**Task**
Output a verbatim copy of the data, cut off after the line that contains "from mathutils import".

╭─ Raw data

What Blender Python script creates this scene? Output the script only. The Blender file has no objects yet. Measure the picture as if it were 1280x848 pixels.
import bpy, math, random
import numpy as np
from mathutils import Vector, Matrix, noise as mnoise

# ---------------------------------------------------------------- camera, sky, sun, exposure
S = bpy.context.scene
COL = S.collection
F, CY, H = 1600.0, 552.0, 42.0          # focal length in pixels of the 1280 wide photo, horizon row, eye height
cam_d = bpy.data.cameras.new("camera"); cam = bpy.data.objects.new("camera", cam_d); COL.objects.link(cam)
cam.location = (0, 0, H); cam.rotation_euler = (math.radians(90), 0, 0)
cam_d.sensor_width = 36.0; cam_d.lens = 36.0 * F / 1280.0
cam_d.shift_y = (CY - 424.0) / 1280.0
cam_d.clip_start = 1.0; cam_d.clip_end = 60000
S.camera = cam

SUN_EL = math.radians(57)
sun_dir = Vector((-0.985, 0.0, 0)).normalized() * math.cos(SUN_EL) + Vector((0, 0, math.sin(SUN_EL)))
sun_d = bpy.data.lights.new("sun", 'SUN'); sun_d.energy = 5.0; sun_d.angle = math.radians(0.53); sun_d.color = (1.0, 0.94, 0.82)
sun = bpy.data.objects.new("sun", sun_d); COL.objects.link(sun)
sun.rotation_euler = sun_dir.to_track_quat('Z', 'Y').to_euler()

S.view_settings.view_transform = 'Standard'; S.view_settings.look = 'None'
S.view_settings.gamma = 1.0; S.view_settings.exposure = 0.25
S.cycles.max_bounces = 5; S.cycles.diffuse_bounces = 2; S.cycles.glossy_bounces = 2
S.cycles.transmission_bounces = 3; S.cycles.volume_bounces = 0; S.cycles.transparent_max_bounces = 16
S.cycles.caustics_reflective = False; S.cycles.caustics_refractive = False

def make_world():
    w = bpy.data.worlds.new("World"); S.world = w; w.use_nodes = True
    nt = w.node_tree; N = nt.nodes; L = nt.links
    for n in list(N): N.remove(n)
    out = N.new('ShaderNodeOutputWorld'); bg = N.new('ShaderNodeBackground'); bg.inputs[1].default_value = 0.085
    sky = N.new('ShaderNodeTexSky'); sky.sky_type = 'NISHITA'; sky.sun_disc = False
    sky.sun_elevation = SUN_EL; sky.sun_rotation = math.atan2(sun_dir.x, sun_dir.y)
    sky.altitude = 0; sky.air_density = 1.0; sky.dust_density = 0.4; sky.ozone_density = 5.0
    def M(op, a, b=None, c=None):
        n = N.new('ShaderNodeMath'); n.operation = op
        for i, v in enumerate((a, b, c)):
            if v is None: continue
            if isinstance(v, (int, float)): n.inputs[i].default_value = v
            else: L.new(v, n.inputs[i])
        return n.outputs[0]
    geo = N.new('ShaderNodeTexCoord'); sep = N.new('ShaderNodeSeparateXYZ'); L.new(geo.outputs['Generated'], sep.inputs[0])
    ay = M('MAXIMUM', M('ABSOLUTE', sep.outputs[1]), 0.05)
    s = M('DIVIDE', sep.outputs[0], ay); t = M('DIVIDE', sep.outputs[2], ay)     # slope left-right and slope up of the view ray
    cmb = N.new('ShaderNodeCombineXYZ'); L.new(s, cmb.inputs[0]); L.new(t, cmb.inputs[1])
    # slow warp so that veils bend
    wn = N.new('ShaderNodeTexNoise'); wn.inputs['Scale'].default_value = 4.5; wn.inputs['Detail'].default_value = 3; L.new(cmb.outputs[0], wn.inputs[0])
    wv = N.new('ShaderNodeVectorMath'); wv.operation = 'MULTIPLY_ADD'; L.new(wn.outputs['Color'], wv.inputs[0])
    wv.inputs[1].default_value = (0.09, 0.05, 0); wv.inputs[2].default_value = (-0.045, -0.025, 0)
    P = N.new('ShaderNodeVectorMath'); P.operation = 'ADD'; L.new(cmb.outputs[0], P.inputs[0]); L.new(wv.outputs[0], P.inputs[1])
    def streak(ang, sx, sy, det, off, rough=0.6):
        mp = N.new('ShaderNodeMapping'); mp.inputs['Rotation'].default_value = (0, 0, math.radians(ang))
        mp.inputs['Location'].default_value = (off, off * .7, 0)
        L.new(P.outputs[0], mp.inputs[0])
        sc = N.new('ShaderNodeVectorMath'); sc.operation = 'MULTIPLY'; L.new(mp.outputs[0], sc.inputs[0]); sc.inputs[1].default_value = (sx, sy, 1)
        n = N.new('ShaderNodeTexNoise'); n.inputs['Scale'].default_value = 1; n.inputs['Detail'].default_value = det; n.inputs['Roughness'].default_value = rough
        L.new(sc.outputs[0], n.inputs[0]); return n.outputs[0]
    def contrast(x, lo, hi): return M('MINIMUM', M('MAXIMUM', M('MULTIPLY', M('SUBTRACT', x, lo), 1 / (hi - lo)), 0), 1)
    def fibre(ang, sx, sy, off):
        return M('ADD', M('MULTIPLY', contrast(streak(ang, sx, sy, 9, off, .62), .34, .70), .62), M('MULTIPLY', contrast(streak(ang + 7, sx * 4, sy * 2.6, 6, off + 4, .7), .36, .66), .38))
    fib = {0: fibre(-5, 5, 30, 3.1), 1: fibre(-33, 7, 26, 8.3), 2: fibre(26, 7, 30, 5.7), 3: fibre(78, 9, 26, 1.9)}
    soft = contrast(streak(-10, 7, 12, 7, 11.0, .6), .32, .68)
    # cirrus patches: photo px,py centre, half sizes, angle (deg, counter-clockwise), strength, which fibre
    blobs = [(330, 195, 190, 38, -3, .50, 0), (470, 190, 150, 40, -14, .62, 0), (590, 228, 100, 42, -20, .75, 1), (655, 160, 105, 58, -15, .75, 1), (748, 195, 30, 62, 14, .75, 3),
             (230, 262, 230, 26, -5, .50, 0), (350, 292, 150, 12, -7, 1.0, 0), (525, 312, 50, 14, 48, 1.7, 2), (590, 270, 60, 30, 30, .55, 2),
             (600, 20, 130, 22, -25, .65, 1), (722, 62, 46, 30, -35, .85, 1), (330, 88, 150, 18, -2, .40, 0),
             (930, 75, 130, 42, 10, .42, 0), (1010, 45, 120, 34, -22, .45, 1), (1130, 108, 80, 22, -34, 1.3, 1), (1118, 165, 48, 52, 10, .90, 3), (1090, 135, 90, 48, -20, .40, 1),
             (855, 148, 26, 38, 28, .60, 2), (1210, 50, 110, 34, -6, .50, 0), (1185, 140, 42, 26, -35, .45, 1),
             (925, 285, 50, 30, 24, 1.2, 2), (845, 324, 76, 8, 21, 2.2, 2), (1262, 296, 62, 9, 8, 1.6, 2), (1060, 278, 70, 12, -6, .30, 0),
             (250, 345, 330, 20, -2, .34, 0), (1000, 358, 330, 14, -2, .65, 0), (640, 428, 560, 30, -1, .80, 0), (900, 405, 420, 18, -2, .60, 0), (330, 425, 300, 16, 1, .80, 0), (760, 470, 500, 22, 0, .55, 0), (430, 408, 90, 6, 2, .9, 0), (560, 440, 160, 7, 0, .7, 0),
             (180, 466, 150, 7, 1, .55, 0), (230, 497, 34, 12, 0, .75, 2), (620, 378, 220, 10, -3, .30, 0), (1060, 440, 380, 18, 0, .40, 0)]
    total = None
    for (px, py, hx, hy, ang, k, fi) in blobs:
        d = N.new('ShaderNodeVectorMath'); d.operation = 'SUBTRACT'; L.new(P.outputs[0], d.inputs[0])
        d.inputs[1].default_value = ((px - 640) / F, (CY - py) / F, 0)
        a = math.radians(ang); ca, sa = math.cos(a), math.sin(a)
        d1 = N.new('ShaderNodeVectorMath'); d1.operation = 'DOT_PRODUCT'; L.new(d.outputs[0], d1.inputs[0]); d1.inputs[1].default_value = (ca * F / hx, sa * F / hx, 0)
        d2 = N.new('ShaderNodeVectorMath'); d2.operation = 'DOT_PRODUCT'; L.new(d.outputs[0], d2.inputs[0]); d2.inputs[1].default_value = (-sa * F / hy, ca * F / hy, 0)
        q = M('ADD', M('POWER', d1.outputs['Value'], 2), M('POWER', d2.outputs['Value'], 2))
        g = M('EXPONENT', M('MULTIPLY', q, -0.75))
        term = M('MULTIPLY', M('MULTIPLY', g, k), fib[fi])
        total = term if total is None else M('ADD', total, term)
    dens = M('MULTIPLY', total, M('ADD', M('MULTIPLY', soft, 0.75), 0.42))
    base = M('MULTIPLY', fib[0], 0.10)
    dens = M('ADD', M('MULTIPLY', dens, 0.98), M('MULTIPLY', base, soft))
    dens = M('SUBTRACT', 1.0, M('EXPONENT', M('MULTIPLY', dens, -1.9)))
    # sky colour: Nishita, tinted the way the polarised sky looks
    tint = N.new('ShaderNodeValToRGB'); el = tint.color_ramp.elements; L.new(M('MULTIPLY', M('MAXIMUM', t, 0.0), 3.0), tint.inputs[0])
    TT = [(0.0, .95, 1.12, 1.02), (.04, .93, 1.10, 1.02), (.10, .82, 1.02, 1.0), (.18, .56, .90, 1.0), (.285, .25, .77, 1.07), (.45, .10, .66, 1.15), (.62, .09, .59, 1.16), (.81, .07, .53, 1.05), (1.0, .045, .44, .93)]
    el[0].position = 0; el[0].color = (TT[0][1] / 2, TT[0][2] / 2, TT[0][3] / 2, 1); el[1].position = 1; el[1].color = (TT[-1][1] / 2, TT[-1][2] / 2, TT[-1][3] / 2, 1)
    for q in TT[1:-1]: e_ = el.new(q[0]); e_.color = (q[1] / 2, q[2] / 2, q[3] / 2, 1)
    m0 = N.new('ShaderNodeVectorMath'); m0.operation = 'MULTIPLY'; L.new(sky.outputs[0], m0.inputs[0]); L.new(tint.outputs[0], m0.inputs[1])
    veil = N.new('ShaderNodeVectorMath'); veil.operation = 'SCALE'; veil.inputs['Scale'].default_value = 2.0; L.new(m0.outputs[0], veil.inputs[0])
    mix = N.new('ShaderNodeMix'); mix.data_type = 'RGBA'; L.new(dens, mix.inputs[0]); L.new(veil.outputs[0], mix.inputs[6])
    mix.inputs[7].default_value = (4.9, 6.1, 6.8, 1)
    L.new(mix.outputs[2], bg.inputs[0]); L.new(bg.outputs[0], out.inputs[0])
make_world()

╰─

**Exercise output**
What Blender Python script creates this scene? Output the script only. The Blender file has no objects yet. Measure the picture as if it were 1280x848 pixels.
import bpy, math, random
import numpy as np
from mathutils import Vector, Matrix, noise as mnoise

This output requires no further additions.